About Controlling Wire From/To Report Connection Sequencing

A wire network consisting of three or more interconnected components introduces potential unknowns into a from/to connection report. Does A connect to B and then jumper to C or does C connect to A and jumper to B?

By default, AutoCAD Electrical reports from/to connections on a single network by first grouping devices by common Location codes and sequentially reports the inter-wiring of each group. It then ties each common Location group with a single from/to wire connection. For wire connections with the same Location group (or if all devices have the same Location value or no Location value), AutoCAD Electrical attempts to sort the wire connections by physical location on the drawing and report the from/to connections in that order.

Note: You can keep jumpers from displaying in Wire From/To reports by placing the jumpers on a layer that contains the substring "JUMPER."

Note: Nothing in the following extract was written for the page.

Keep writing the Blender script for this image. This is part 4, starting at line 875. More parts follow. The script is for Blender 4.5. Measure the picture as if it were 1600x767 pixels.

AutoCAD Electrical provides several methods to more specifically define wire connection sequencing. You control how AutoCAD Electrical analyzes the circuits (such as the order of the contents in the WFRM2ALL table in the project’s scratch database file) and how from/to connection information is output to various reports or annotated on to physical footprint representations (using the Wire Annotation of Panel Footprint tool).

Note: You can run one or more sequencing methods simultaneously, even in the same wire network, since there is a hierarchy of which methods take precedence over others.

Angled Tee Wire Connection Method

The use of angled tee wire connections can influence the wire connection sequence reporting. The orientation of the tee symbol defines the sequencing. Each symbol carries attribute WDWSEQ with a three-digit value indicating the preferred wire sequencing order. The 90-degree turn or the straight-through section (depending on the style of the angled tee symbol) indicates the beginning of the sequence. The 45-degree turn is the secondary connection. AutoCAD Electrical reports each wire connection as it is shown.

This method of influencing from/to connection sequence reporting can fail to give expected results when the orientation of multiple angled tee connection symbols results in either:

Set the automatic angled wire tee insert mode (instead of tee intersection dots) in the Project Properties Styles dialog box.

Note: Schematic wire sequencing and Direct-to-Terminal wire sequencing, if present, overrides the Angled Tee connection sequencing.

Schematic Wire Connection Sequence Method

This method involves touching the connection sequence for each wire network containing three or more interconnected components. AutoCAD Electrical places an incrementing connection sequence value on each wire connection point. It is saved as a three-digit Xdata value, starting with “001” on the wire connection attribute. When any of the AutoCAD Electrical From/To reports processes wire networks containing this incrementing sequencing data, the from/to wire connections order accordingly.

Note: Schematic wire connection and Direct-to-Terminal sequencing methods on a given wire network take precedence over all other sequencing methods. For example, if a wire network is sequenced with the Edit Wire Sequence tool, the sequencing influence normally provided by angled tee marker symbols used in the wire network is overridden.

Direct-to-Terminal Wire Connection Sequence Method

This method defines additional Direct-to-Terminal wire connection sequences. For example, one side of a schematic terminal might be connected to three devices. A specific wire connection sequence (using the Schematic Wire Connection sequence method previously described) can be defined to force the connection reporting. It is limited to reporting the terminal as a common connection point between only two of the three devices. The third device would default to being reported as jumpered to one of the other two devices. Additional secondary Direct-to-Terminal sequences can be defined so that the third device can be sequenced directly to the terminal. You can also directly sequence two terminals together. The result is that the From/To connection reporting shows all three devices tied directly to the terminal.

Note: The limit of Direct-to-Terminal sequences that you can define in a single wire network is 50.

Level/Routing Method

This method brings the panel layout into play to affect the reporting sequence in the various From/To reports. The panel layout or panel wiring diagram layout representations are assigned level/routing codes consisting of a four-level hierarchy plus a sequence number. As schematic wire networks are processed for the From/To reports, the existence of panel layout representations that are marked with level/routing values is checked. If this information is found for all the devices of the network being processed, the connections of the network are sorted by this hierarchy and sequence information. The result is a set of From/To reported connections that follow the level/routing data carried by the layout.

Note: Schematic wire sequencing and Direct-to-Terminal wire sequencing, if present, override the influence of Level/Routing sequencing.